Creo que, en términos generales, hay que llevar la ley en el alma, no solo en los labios. Me parece que si te opones el divorcio, no debes luego divorciarte y, si lo haces, debes justificarlo (especialmente ante ti mismo). Pero existen límites. Entiendo que seas comunista y no vivas debajo de un puente. O que tampoco pagues más impuestos de los que te corresponden, por muy socialdemócrata nórdico que seas. “Warren Buffett”, me decía mi hijo, “defiende que los ricos cedan al Estado el 30% de sus ingresos, pero eso no lo obliga a depositar esa cantidad en Hacienda”. Por supuesto que no, pero no porque no sea incoherente, sino porque no es práctico (ni siquiera sé si la agencia tributaria estadounidense le dejaría).

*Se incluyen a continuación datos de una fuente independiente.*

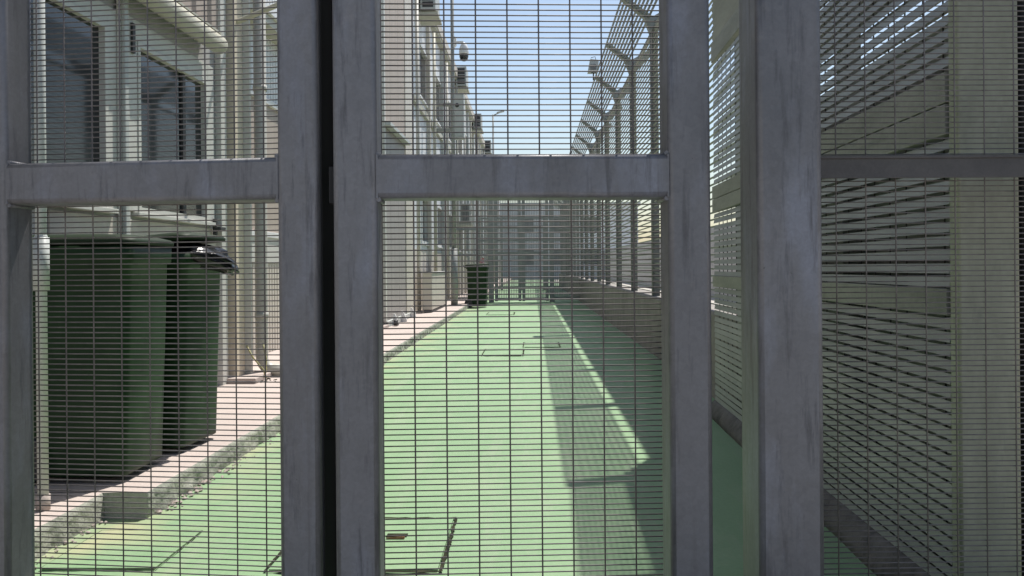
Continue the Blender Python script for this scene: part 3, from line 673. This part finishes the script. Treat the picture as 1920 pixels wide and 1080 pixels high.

Estoy de acuerdo contigo en que no deben confundirse el ámbito privado y el público, que cada uno tiene sus reglas. En el privado rige una moral personal, que puede ser tan estricta y estrecha como uno estime oportuno, y en el público hay una ética de mínimos (reflejada normalmente en los códigos legales), que es mucho más genérica y generosa, porque ahí tenemos que caber todos sin estorbarnos.
Pero la inconsistencia se mide respecto de la moral individual, no respecto del ordenamiento jurídico. Nadie dice: “Fíjate que hombre tan incoherente, no respeta las señales de tráfico”.
De acuerdo. Pero la coherencia entre ambos debe ser mayor en el ámbito ético que en el de la ideología. Porque la ética se basa en querer «ser así», y la política en querer que las cosas «estén» así. Respecto a Buffet, estará más contento ahora que él y el resto de millonarios pueden depositar un poco más de su dinero en el fisco estadounidense evitando así el mini-fiscal cliff part I. Para un rico demócrata que hay… Feliz año, Miguel!